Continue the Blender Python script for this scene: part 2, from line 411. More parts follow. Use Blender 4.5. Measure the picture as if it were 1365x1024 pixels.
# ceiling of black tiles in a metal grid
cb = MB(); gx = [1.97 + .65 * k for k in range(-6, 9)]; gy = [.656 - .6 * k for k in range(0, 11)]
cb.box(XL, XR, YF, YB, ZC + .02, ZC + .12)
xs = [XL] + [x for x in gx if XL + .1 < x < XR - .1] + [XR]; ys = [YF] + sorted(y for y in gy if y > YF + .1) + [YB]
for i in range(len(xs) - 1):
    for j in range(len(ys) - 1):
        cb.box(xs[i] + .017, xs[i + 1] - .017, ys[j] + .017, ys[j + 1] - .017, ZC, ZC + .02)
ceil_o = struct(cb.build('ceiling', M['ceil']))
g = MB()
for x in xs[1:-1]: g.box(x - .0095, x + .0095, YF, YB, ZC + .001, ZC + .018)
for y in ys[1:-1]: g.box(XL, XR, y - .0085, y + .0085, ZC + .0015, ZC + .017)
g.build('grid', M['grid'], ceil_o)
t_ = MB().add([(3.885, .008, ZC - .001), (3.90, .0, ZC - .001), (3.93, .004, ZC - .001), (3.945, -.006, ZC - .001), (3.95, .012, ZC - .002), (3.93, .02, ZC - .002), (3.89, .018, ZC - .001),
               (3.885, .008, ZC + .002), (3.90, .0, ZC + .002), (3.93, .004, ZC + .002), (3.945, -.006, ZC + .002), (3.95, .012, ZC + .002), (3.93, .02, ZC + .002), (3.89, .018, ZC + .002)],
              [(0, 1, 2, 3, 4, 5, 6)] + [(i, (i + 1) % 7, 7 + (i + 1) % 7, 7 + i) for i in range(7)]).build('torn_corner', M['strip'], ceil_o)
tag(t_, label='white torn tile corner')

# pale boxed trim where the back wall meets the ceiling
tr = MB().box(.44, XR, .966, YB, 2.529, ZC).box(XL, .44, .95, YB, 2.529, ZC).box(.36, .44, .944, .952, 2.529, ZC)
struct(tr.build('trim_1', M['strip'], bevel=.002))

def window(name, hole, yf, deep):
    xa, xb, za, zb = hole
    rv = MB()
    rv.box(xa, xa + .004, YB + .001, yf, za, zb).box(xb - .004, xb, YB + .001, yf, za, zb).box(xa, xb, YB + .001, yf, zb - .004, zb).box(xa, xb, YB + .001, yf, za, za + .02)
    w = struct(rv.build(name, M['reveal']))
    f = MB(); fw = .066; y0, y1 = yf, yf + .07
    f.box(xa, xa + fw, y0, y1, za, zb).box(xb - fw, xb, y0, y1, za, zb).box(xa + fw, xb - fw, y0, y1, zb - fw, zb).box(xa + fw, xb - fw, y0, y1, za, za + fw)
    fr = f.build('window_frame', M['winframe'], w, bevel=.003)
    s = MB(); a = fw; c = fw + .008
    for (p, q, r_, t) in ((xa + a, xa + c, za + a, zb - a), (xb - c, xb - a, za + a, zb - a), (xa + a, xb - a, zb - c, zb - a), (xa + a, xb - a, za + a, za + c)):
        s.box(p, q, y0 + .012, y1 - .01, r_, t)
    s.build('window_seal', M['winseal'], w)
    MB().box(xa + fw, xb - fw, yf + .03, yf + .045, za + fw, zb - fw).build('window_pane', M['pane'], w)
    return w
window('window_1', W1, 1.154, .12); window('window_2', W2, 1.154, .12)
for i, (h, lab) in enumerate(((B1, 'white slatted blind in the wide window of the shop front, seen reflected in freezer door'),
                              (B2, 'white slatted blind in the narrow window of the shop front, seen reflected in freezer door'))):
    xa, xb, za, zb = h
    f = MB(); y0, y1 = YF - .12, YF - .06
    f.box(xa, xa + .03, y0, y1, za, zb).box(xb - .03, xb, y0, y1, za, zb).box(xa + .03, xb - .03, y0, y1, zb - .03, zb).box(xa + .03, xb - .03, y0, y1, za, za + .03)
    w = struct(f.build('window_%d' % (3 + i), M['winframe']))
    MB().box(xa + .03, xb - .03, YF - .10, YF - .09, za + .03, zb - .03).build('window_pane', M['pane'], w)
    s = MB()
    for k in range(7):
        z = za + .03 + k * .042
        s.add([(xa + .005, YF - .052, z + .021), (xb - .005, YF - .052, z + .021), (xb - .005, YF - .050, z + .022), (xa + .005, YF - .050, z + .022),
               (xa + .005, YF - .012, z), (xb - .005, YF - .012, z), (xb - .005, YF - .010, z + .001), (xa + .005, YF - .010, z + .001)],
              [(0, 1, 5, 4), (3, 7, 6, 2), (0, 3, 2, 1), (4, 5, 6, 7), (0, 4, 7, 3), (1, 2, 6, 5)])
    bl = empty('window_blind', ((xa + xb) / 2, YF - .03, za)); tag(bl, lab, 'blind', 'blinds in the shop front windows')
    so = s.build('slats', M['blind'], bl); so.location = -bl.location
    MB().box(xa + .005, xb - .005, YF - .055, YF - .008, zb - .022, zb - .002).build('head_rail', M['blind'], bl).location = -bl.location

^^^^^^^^

Write out the full listing exactly as given.

Continue the Blender Python script for this scene: part 2, from line 411. More parts follow. Use Blender 4.5. Measure the picture as if it were 1365x1024 pixels.
# ceiling of black tiles in a metal grid
cb = MB(); gx = [1.97 + .65 * k for k in range(-6, 9)]; gy = [.656 - .6 * k for k in range(0, 11)]
cb.box(XL, XR, YF, YB, ZC + .02, ZC + .12)
xs = [XL] + [x for x in gx if XL + .1 < x < XR - .1] + [XR]; ys = [YF] + sorted(y for y in gy if y > YF + .1) + [YB]
for i in range(len(xs) - 1):
    for j in range(len(ys) - 1):
        cb.box(xs[i] + .017, xs[i + 1] - .017, ys[j] + .017, ys[j + 1] - .017, ZC, ZC + .02)
ceil_o = struct(cb.build('ceiling', M['ceil']))
g = MB()
for x in xs[1:-1]: g.box(x - .0095, x + .0095, YF, YB, ZC + .001, ZC + .018)
for y in ys[1:-1]: g.box(XL, XR, y - .0085, y + .0085, ZC + .0015, ZC + .017)
g.build('grid', M['grid'], ceil_o)
t_ = MB().add([(3.885, .008, ZC - .001), (3.90, .0, ZC - .001), (3.93, .004, ZC - .001), (3.945, -.006, ZC - .001), (3.95, .012, ZC - .002), (3.93, .02, ZC - .002), (3.89, .018, ZC - .001),
               (3.885, .008, ZC + .002), (3.90, .0, ZC + .002), (3.93, .004, ZC + .002), (3.945, -.006, ZC + .002), (3.95, .012, ZC + .002), (3.93, .02, ZC + .002), (3.89, .018, ZC + .002)],
              [(0, 1, 2, 3, 4, 5, 6)] + [(i, (i + 1) % 7, 7 + (i + 1) % 7, 7 + i) for i in range(7)]).build('torn_corner', M['strip'], ceil_o)
tag(t_, label='white torn tile corner')

# pale boxed trim where the back wall meets the ceiling
tr = MB().box(.44, XR, .966, YB, 2.529, ZC).box(XL, .44, .95, YB, 2.529, ZC).box(.36, .44, .944, .952, 2.529, ZC)
struct(tr.build('trim_1', M['strip'], bevel=.002))

def window(name, hole, yf, deep):
    xa, xb, za, zb = hole
    rv = MB()
    rv.box(xa, xa + .004, YB + .001, yf, za, zb).box(xb - .004, xb, YB + .001, yf, za, zb).box(xa, xb, YB + .001, yf, zb - .004, zb).box(xa, xb, YB + .001, yf, za, za + .02)
    w = struct(rv.build(name, M['reveal']))
    f = MB(); fw = .066; y0, y1 = yf, yf + .07
    f.box(xa, xa + fw, y0, y1, za, zb).box(xb - fw, xb, y0, y1, za, zb).box(xa + fw, xb - fw, y0, y1, zb - fw, zb).box(xa + fw, xb - fw, y0, y1, za, za + fw)
    fr = f.build('window_frame', M['winframe'], w, bevel=.003)
    s = MB(); a = fw; c = fw + .008
    for (p, q, r_, t) in ((xa + a, xa + c, za + a, zb - a), (xb - c, xb - a, za + a, zb - a), (xa + a, xb - a, zb - c, zb - a), (xa + a, xb - a, za + a, za + c)):
        s.box(p, q, y0 + .012, y1 - .01, r_, t)
    s.build('window_seal', M['winseal'], w)
    MB().box(xa + fw, xb - fw, yf + .03, yf + .045, za + fw, zb - fw).build('window_pane', M['pane'], w)
    return w
window('window_1', W1, 1.154, .12); window('window_2', W2, 1.154, .12)
for i, (h, lab) in enumerate(((B1, 'white slatted blind in the wide window of the shop front, seen reflected in freezer door'),
                              (B2, 'white slatted blind in the narrow window of the shop front, seen reflected in freezer door'))):
    xa, xb, za, zb = h
    f = MB(); y0, y1 = YF - .12, YF - .06
    f.box(xa, xa + .03, y0, y1, za, zb).box(xb - .03, xb, y0, y1, za, zb).box(xa + .03, xb - .03, y0, y1, zb - .03, zb).box(xa + .03, xb - .03, y0, y1, za, za + .03)
    w = struct(f.build('window_%d' % (3 + i), M['winframe']))
    MB().box(xa + .03, xb - .03, YF - .10, YF - .09, za + .03, zb - .03).build('window_pane', M['pane'], w)
    s = MB()
    for k in range(7):
        z = za + .03 + k * .042
        s.add([(xa + .005, YF - .052, z + .021), (xb - .005, YF - .052, z + .021), (xb - .005, YF - .050, z + .022), (xa + .005, YF - .050, z + .022),
               (xa + .005, YF - .012, z), (xb - .005, YF - .012, z), (xb - .005, YF - .010, z + .001), (xa + .005, YF - .010, z + .001)],
              [(0, 1, 5, 4), (3, 7, 6, 2), (0, 3, 2, 1), (4, 5, 6, 7), (0, 4, 7, 3), (1, 2, 6, 5)])
    bl = empty('window_blind', ((xa + xb) / 2, YF - .03, za)); tag(bl, lab, 'blind', 'blinds in the shop front windows')
    so = s.build('slats', M['blind'], bl); so.location = -bl.location
    MB().box(xa + .005, xb - .005, YF - .055, YF - .008, zb - .022, zb - .002).build('head_rail', M['blind'], bl).location = -bl.location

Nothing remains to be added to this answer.